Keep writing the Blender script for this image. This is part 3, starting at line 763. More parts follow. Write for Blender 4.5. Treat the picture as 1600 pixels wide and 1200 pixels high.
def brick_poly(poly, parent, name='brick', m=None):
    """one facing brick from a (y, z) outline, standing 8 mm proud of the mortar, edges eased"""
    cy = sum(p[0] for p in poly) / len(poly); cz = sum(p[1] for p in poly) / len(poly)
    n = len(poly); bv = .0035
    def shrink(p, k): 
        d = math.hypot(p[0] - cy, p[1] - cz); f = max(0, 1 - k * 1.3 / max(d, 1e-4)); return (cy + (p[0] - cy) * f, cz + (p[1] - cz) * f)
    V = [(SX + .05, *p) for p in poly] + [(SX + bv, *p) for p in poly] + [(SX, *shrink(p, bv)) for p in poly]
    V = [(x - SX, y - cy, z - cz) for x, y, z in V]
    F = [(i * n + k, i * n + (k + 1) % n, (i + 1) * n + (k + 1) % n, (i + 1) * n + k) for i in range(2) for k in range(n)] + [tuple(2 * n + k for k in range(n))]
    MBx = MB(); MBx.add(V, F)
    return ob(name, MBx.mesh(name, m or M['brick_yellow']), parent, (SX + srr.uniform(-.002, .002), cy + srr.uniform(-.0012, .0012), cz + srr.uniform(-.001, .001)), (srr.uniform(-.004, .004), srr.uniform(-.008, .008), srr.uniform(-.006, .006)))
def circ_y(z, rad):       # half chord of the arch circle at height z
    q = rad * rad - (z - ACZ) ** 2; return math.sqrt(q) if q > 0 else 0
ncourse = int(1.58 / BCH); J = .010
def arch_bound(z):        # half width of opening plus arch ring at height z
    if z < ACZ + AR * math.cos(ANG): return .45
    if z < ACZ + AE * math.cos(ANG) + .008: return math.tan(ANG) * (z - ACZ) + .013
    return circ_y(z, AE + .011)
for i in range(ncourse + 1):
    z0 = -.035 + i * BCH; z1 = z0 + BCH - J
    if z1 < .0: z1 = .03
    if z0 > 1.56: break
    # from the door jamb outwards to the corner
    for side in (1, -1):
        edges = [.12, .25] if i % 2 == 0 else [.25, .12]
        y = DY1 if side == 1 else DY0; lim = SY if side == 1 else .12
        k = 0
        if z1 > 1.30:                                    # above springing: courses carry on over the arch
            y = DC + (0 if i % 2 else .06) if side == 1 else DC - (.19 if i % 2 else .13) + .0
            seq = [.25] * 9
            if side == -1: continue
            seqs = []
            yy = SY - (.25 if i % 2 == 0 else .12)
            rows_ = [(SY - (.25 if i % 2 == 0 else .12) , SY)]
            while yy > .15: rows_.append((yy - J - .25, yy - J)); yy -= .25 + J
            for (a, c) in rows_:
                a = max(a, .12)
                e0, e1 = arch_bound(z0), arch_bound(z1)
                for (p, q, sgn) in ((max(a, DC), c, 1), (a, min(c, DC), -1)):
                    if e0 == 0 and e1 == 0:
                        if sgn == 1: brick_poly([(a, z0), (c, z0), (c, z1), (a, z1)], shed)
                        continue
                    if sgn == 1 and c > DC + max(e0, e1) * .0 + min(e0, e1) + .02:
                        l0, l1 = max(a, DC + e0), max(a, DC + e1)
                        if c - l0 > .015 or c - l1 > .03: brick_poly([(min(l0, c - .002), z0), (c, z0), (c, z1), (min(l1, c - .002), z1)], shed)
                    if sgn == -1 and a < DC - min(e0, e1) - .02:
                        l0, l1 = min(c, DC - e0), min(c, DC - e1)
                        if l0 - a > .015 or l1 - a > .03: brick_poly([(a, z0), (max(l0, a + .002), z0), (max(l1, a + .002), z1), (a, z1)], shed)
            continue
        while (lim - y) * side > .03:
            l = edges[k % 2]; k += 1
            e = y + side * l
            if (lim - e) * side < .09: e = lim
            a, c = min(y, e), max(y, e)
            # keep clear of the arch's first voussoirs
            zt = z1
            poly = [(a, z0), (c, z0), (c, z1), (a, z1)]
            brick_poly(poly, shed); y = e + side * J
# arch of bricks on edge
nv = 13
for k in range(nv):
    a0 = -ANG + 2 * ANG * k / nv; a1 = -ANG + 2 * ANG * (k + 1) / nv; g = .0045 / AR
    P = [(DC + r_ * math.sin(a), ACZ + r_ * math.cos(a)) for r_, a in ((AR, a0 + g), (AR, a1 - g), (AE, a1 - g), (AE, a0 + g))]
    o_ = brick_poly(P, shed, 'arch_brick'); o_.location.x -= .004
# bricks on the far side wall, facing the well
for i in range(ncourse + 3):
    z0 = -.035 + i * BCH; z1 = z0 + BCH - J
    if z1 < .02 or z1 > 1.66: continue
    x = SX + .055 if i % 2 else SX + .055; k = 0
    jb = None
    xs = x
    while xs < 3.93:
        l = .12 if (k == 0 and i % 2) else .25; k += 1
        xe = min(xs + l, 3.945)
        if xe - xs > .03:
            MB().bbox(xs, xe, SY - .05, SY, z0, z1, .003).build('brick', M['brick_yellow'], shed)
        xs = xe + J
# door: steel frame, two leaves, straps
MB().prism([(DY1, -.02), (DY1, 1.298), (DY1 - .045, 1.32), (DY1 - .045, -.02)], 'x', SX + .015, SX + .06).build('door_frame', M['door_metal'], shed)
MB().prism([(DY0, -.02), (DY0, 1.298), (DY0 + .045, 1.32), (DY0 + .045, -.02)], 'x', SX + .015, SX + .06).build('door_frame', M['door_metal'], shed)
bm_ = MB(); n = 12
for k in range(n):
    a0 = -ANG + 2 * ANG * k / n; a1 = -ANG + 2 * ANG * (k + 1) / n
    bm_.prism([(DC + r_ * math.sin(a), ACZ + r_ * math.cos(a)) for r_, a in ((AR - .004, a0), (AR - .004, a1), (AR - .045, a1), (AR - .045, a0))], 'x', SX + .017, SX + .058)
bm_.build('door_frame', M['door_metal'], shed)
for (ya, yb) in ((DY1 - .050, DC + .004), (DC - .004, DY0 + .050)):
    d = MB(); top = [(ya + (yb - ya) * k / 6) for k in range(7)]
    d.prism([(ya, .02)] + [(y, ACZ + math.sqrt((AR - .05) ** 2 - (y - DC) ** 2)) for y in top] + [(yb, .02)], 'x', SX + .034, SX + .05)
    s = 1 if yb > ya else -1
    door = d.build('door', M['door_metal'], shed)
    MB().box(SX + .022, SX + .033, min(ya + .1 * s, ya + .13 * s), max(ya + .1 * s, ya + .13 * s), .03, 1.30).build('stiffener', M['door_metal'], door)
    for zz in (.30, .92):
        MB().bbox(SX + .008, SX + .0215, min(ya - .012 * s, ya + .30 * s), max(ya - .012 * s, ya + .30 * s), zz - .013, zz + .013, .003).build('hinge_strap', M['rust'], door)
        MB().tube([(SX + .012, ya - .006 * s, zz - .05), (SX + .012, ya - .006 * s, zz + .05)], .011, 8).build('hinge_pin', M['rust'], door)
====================
Please set down the whole listing above without altering a single line.

Keep writing the Blender script for this image. This is part 3, starting at line 763. More parts follow. Write for Blender 4.5. Treat the picture as 1600 pixels wide and 1200 pixels high.
def brick_poly(poly, parent, name='brick', m=None):
    """one facing brick from a (y, z) outline, standing 8 mm proud of the mortar, edges eased"""
    cy = sum(p[0] for p in poly) / len(poly); cz = sum(p[1] for p in poly) / len(poly)
    n = len(poly); bv = .0035
    def shrink(p, k): 
        d = math.hypot(p[0] - cy, p[1] - cz); f = max(0, 1 - k * 1.3 / max(d, 1e-4)); return (cy + (p[0] - cy) * f, cz + (p[1] - cz) * f)
    V = [(SX + .05, *p) for p in poly] + [(SX + bv, *p) for p in poly] + [(SX, *shrink(p, bv)) for p in poly]
    V = [(x - SX, y - cy, z - cz) for x, y, z in V]
    F = [(i * n + k, i * n + (k + 1) % n, (i + 1) * n + (k + 1) % n, (i + 1) * n + k) for i in range(2) for k in range(n)] + [tuple(2 * n + k for k in range(n))]
    MBx = MB(); MBx.add(V, F)
    return ob(name, MBx.mesh(name, m or M['brick_yellow']), parent, (SX + srr.uniform(-.002, .002), cy + srr.uniform(-.0012, .0012), cz + srr.uniform(-.001, .001)), (srr.uniform(-.004, .004), srr.uniform(-.008, .008), srr.uniform(-.006, .006)))
def circ_y(z, rad):       # half chord of the arch circle at height z
    q = rad * rad - (z - ACZ) ** 2; return math.sqrt(q) if q > 0 else 0
ncourse = int(1.58 / BCH); J = .010
def arch_bound(z):        # half width of opening plus arch ring at height z
    if z < ACZ + AR * math.cos(ANG): return .45
    if z < ACZ + AE * math.cos(ANG) + .008: return math.tan(ANG) * (z - ACZ) + .013
    return circ_y(z, AE + .011)
for i in range(ncourse + 1):
    z0 = -.035 + i * BCH; z1 = z0 + BCH - J
    if z1 < .0: z1 = .03
    if z0 > 1.56: break
    # from the door jamb outwards to the corner
    for side in (1, -1):
        edges = [.12, .25] if i % 2 == 0 else [.25, .12]
        y = DY1 if side == 1 else DY0; lim = SY if side == 1 else .12
        k = 0
        if z1 > 1.30:                                    # above springing: courses carry on over the arch
            y = DC + (0 if i % 2 else .06) if side == 1 else DC - (.19 if i % 2 else .13) + .0
            seq = [.25] * 9
            if side == -1: continue
            seqs = []
            yy = SY - (.25 if i % 2 == 0 else .12)
            rows_ = [(SY - (.25 if i % 2 == 0 else .12) , SY)]
            while yy > .15: rows_.append((yy - J - .25, yy - J)); yy -= .25 + J
            for (a, c) in rows_:
                a = max(a, .12)
                e0, e1 = arch_bound(z0), arch_bound(z1)
                for (p, q, sgn) in ((max(a, DC), c, 1), (a, min(c, DC), -1)):
                    if e0 == 0 and e1 == 0:
                        if sgn == 1: brick_poly([(a, z0), (c, z0), (c, z1), (a, z1)], shed)
                        continue
                    if sgn == 1 and c > DC + max(e0, e1) * .0 + min(e0, e1) + .02:
                        l0, l1 = max(a, DC + e0), max(a, DC + e1)
                        if c - l0 > .015 or c - l1 > .03: brick_poly([(min(l0, c - .002), z0), (c, z0), (c, z1), (min(l1, c - .002), z1)], shed)
                    if sgn == -1 and a < DC - min(e0, e1) - .02:
                        l0, l1 = min(c, DC - e0), min(c, DC - e1)
                        if l0 - a > .015 or l1 - a > .03: brick_poly([(a, z0), (max(l0, a + .002), z0), (max(l1, a + .002), z1), (a, z1)], shed)
            continue
        while (lim - y) * side > .03:
            l = edges[k % 2]; k += 1
            e = y + side * l
            if (lim - e) * side < .09: e = lim
            a, c = min(y, e), max(y, e)
            # keep clear of the arch's first voussoirs
            zt = z1
            poly = [(a, z0), (c, z0), (c, z1), (a, z1)]
            brick_poly(poly, shed); y = e + side * J
# arch of bricks on edge
nv = 13
for k in range(nv):
    a0 = -ANG + 2 * ANG * k / nv; a1 = -ANG + 2 * ANG * (k + 1) / nv; g = .0045 / AR
    P = [(DC + r_ * math.sin(a), ACZ + r_ * math.cos(a)) for r_, a in ((AR, a0 + g), (AR, a1 - g), (AE, a1 - g), (AE, a0 + g))]
    o_ = brick_poly(P, shed, 'arch_brick'); o_.location.x -= .004
# bricks on the far side wall, facing the well
for i in range(ncourse + 3):
    z0 = -.035 + i * BCH; z1 = z0 + BCH - J
    if z1 < .02 or z1 > 1.66: continue
    x = SX + .055 if i % 2 else SX + .055; k = 0
    jb = None
    xs = x
    while xs < 3.93:
        l = .12 if (k == 0 and i % 2) else .25; k += 1
        xe = min(xs + l, 3.945)
        if xe - xs > .03:
            MB().bbox(xs, xe, SY - .05, SY, z0, z1, .003).build('brick', M['brick_yellow'], shed)
        xs = xe + J
# door: steel frame, two leaves, straps
MB().prism([(DY1, -.02), (DY1, 1.298), (DY1 - .045, 1.32), (DY1 - .045, -.02)], 'x', SX + .015, SX + .06).build('door_frame', M['door_metal'], shed)
MB().prism([(DY0, -.02), (DY0, 1.298), (DY0 + .045, 1.32), (DY0 + .045, -.02)], 'x', SX + .015, SX + .06).build('door_frame', M['door_metal'], shed)
bm_ = MB(); n = 12
for k in range(n):
    a0 = -ANG + 2 * ANG * k / n; a1 = -ANG + 2 * ANG * (k + 1) / n
    bm_.prism([(DC + r_ * math.sin(a), ACZ + r_ * math.cos(a)) for r_, a in ((AR - .004, a0), (AR - .004, a1), (AR - .045, a1), (AR - .045, a0))], 'x', SX + .017, SX + .058)
bm_.build('door_frame', M['door_metal'], shed)
for (ya, yb) in ((DY1 - .050, DC + .004), (DC - .004, DY0 + .050)):
    d = MB(); top = [(ya + (yb - ya) * k / 6) for k in range(7)]
    d.prism([(ya, .02)] + [(y, ACZ + math.sqrt((AR - .05) ** 2 - (y - DC) ** 2)) for y in top] + [(yb, .02)], 'x', SX + .034, SX + .05)
    s = 1 if yb > ya else -1
    door = d.build('door', M['door_metal'], shed)
    MB().box(SX + .022, SX + .033, min(ya + .1 * s, ya + .13 * s), max(ya + .1 * s, ya + .13 * s), .03, 1.30).build('stiffener', M['door_metal'], door)
    for zz in (.30, .92):
        MB().bbox(SX + .008, SX + .0215, min(ya - .012 * s, ya + .30 * s), max(ya - .012 * s, ya + .30 * s), zz - .013, zz + .013, .003).build('hinge_strap', M['rust'], door)
        MB().tube([(SX + .012, ya - .006 * s, zz - .05), (SX + .012, ya - .006 * s, zz + .05)], .011, 8).build('hinge_pin', M['rust'], door)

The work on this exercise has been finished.